Market remains range bound, but I now think there is short term risk to the downside because of recent Euro strength, which I'm expecting to reverse tomorrow. Euro hit my target of 1.4550 and has been stuck there pretty much all day.  I'm expecting Euro weakness tomorrow on the Sarkozy/Merkel meeting, and Euro debt issues will return to the forefront of the market's attention.  As long as the Euro stays in this range, I will be more cautious going long as it tests resistance and will be more bullish as it holds support.

Euro intra day:
















Euro since April:
















The one mistake I made today was not trading energy aggressively enough.  I saw the initial breakout in the Euro and noticed commodities were not reacting accordingly.  I equated this to weakness whereas I should have loaded up in anticipation of a "catch up" rally.  Oil and gold, for instance, rallied 3% and 1% respectively.

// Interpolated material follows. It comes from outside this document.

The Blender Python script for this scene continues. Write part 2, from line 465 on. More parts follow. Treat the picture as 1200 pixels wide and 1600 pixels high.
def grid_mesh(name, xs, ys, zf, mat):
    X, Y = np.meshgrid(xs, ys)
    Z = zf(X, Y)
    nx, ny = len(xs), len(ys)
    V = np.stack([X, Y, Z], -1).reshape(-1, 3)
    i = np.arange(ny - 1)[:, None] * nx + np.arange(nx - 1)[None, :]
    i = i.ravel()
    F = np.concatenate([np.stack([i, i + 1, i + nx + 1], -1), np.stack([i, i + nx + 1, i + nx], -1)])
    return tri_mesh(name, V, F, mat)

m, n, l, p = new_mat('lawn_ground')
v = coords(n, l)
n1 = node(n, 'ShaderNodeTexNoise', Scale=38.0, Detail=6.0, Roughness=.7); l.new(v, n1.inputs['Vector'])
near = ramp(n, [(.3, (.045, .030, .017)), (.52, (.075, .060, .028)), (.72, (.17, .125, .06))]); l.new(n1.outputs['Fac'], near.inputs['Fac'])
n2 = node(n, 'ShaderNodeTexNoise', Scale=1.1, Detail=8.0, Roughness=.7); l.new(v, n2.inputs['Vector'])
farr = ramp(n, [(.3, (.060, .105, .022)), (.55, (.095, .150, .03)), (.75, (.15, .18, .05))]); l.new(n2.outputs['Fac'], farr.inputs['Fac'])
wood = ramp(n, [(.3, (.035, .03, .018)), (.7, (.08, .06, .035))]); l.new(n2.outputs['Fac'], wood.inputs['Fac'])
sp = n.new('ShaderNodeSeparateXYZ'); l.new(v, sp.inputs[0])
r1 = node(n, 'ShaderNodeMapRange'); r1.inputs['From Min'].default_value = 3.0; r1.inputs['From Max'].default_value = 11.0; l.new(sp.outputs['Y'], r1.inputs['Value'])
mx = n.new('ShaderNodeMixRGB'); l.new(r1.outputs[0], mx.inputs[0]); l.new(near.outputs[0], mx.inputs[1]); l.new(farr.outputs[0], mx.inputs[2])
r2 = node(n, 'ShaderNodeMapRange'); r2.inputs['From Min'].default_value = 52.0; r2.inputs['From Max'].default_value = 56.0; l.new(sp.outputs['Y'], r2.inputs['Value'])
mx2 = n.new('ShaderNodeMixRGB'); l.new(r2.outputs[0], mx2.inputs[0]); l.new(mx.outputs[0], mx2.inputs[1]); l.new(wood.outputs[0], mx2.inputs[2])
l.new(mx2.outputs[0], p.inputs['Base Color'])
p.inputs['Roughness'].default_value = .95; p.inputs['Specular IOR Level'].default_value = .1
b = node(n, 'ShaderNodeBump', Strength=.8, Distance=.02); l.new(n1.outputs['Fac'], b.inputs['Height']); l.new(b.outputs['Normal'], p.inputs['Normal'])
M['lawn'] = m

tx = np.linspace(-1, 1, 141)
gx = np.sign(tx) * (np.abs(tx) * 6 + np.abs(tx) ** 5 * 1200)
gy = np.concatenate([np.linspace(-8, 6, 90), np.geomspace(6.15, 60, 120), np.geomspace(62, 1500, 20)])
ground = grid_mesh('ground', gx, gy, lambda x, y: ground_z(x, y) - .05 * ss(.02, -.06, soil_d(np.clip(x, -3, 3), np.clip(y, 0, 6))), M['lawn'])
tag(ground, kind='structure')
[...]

A week ago when it felt like everything was going to zero, the market was obviously oversold and I was anticipating an oversold bounce.  During the past three trading days, we have experienced that bounce and now SPX is testing some serious resistance levels to the upside (1215 is the next one).  This week it will be important to differentiate an oversold bounce with a sustainable rally.  I think the Euro/USD will be an important indicator - if it can break the range its been stuck in since hitting yearly highs in May, I expect to see further dollar weakness and a serious rally in commodities.  Until then I remain cautious.  Tomorrow may be the pivot point.